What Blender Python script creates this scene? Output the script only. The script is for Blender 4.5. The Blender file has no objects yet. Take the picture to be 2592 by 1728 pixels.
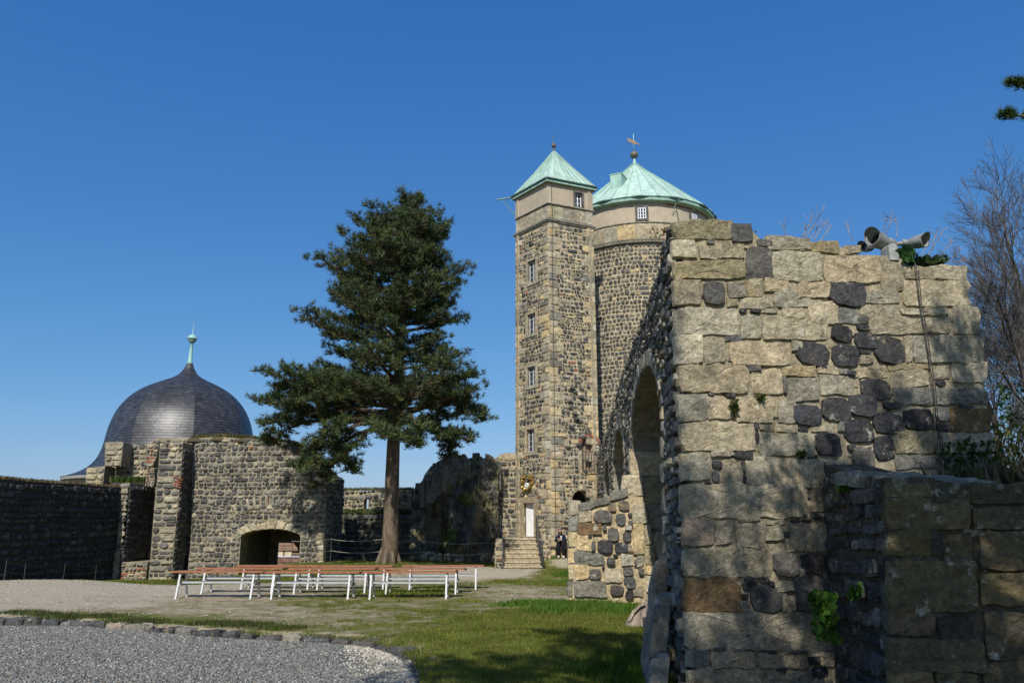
import bpy, bmesh, math, random
import numpy as np
from mathutils import Vector, Matrix, noise
from mathutils.geometry import tessellate_polygon
R = math.radians
random.seed(7); RNG = np.random.default_rng(7)
scene = bpy.context.scene
COL = scene.collection

# ------------------------------------------------------------ camera, sky, sun, exposure
FPX = 1990.0; PITCH = R(13.2); EYE = 1.6
cam = bpy.data.cameras.new('camera'); camo = bpy.data.objects.new('camera', cam); COL.objects.link(camo)
cam.sensor_width = 36; cam.lens = FPX/2592*36; cam.clip_end = 3000; cam.clip_start = .05
camo.location = (0, 0, EYE); camo.rotation_euler = (math.pi/2+PITCH, 0, 0)
scene.camera = camo
SUN_EL = 44; SUN_HEAD = 9.5      # light travels along +Y turned this many degrees to +X
w = bpy.data.worlds.new('World'); scene.world = w; w.use_nodes = True
nt = w.node_tree; nt.nodes.clear()
sky = nt.nodes.new('ShaderNodeTexSky'); sky.sky_type = 'NISHITA'; sky.sun_disc = False
sky.sun_elevation = R(SUN_EL); sky.sun_rotation = R(180+SUN_HEAD)
sky.altitude = 400; sky.air_density = 1.0; sky.dust_density = 1.0; sky.ozone_density = 4.0
bg = nt.nodes.new('ShaderNodeBackground'); bg.inputs[1].default_value = .135
wo = nt.nodes.new('ShaderNodeOutputWorld'); ssc = nt.nodes.new('ShaderNodeSeparateColor'); scc = nt.nodes.new('ShaderNodeCombineColor')
nt.links.new(sky.outputs[0], ssc.inputs[0])
for i, (g_, k_) in enumerate(((1.226,.62),(.80,.61),(.51,.765))):      # film response of the sky: deeper blue overhead
    p_ = nt.nodes.new('ShaderNodeMath'); p_.operation = 'POWER'; p_.inputs[1].default_value = g_; nt.links.new(ssc.outputs[i], p_.inputs[0])
    q_ = nt.nodes.new('ShaderNodeMath'); q_.operation = 'MULTIPLY'; q_.inputs[1].default_value = k_*.135**(g_-1); nt.links.new(p_.outputs[0], q_.inputs[0]); nt.links.new(q_.outputs[0], scc.inputs[i])
nt.links.new(scc.outputs[0], bg.inputs[0]); nt.links.new(bg.outputs[0], wo.inputs[0])
sl = bpy.data.lights.new('sun', 'SUN'); sl.energy = 4.8; sl.angle = R(.55); sl.color = (1, .955, .88)
so = bpy.data.objects.new('sun', sl); COL.objects.link(so)
trav = Vector((math.sin(R(SUN_HEAD))*math.cos(R(SUN_EL)), math.cos(R(SUN_HEAD))*math.cos(R(SUN_EL)), -math.sin(R(SUN_EL))))
so.rotation_euler = trav.to_track_quat('-Z', 'Y').to_euler()
scene.view_settings.view_transform = 'Standard'; scene.view_settings.look = 'None'
scene.view_settings.exposure = 0; scene.view_settings.gamma = 1

# ------------------------------------------------------------ helpers
CP, SP = math.cos(PITCH), math.sin(PITCH)
def ray(u, v):                       # direction of the sight line through a spot of the 2592 x 1728 photograph
    a, b = (u-1296)/FPX, (864-v)/FPX
    return Vector((a, CP-b*SP, SP+b*CP))
def P(u, v, D):                      # the world point on it at distance D ahead
    d = ray(u, v); return Vector((0, 0, EYE)) + d*(D/d.y)
def lerp(a, b, t): return a+(b-a)*t
def interp(x, pts):
    if x <= pts[0][0]: return pts[0][1]
    for (a, b), (c, d) in zip(pts, pts[1:]):
        if x <= c: return b+(d-b)*(x-a)/(c-a)
    return pts[-1][1]
rnd = random.uniform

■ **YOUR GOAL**
Leave the images out and output the remaining material exactly as it stands.

■ **IN RESPONSE**
What Blender Python script creates this scene? Output the script only. The script is for Blender 4.5. The Blender file has no objects yet. Take the picture to be 2592 by 1728 pixels.
import bpy, bmesh, math, random
import numpy as np
from mathutils import Vector, Matrix, noise
from mathutils.geometry import tessellate_polygon
R = math.radians
random.seed(7); RNG = np.random.default_rng(7)
scene = bpy.context.scene
COL = scene.collection

# ------------------------------------------------------------ camera, sky, sun, exposure
FPX = 1990.0; PITCH = R(13.2); EYE = 1.6
cam = bpy.data.cameras.new('camera'); camo = bpy.data.objects.new('camera', cam); COL.objects.link(camo)
cam.sensor_width = 36; cam.lens = FPX/2592*36; cam.clip_end = 3000; cam.clip_start = .05
camo.location = (0, 0, EYE); camo.rotation_euler = (math.pi/2+PITCH, 0, 0)
scene.camera = camo
SUN_EL = 44; SUN_HEAD = 9.5      # light travels along +Y turned this many degrees to +X
w = bpy.data.worlds.new('World'); scene.world = w; w.use_nodes = True
nt = w.node_tree; nt.nodes.clear()
sky = nt.nodes.new('ShaderNodeTexSky'); sky.sky_type = 'NISHITA'; sky.sun_disc = False
sky.sun_elevation = R(SUN_EL); sky.sun_rotation = R(180+SUN_HEAD)
sky.altitude = 400; sky.air_density = 1.0; sky.dust_density = 1.0; sky.ozone_density = 4.0
bg = nt.nodes.new('ShaderNodeBackground'); bg.inputs[1].default_value = .135
wo = nt.nodes.new('ShaderNodeOutputWorld'); ssc = nt.nodes.new('ShaderNodeSeparateColor'); scc = nt.nodes.new('ShaderNodeCombineColor')
nt.links.new(sky.outputs[0], ssc.inputs[0])
for i, (g_, k_) in enumerate(((1.226,.62),(.80,.61),(.51,.765))):      # film response of the sky: deeper blue overhead
    p_ = nt.nodes.new('ShaderNodeMath'); p_.operation = 'POWER'; p_.inputs[1].default_value = g_; nt.links.new(ssc.outputs[i], p_.inputs[0])
    q_ = nt.nodes.new('ShaderNodeMath'); q_.operation = 'MULTIPLY'; q_.inputs[1].default_value = k_*.135**(g_-1); nt.links.new(p_.outputs[0], q_.inputs[0]); nt.links.new(q_.outputs[0], scc.inputs[i])
nt.links.new(scc.outputs[0], bg.inputs[0]); nt.links.new(bg.outputs[0], wo.inputs[0])
sl = bpy.data.lights.new('sun', 'SUN'); sl.energy = 4.8; sl.angle = R(.55); sl.color = (1, .955, .88)
so = bpy.data.objects.new('sun', sl); COL.objects.link(so)
trav = Vector((math.sin(R(SUN_HEAD))*math.cos(R(SUN_EL)), math.cos(R(SUN_HEAD))*math.cos(R(SUN_EL)), -math.sin(R(SUN_EL))))
so.rotation_euler = trav.to_track_quat('-Z', 'Y').to_euler()
scene.view_settings.view_transform = 'Standard'; scene.view_settings.look = 'None'
scene.view_settings.exposure = 0; scene.view_settings.gamma = 1

# ------------------------------------------------------------ helpers
CP, SP = math.cos(PITCH), math.sin(PITCH)
def ray(u, v):                       # direction of the sight line through a spot of the 2592 x 1728 photograph
    a, b = (u-1296)/FPX, (864-v)/FPX
    return Vector((a, CP-b*SP, SP+b*CP))
def P(u, v, D):                      # the world point on it at distance D ahead
    d = ray(u, v); return Vector((0, 0, EYE)) + d*(D/d.y)
def lerp(a, b, t): return a+(b-a)*t
def interp(x, pts):
    if x <= pts[0][0]: return pts[0][1]
    for (a, b), (c, d) in zip(pts, pts[1:]):
        if x <= c: return b+(d-b)*(x-a)/(c-a)
    return pts[-1][1]
rnd = random.uniform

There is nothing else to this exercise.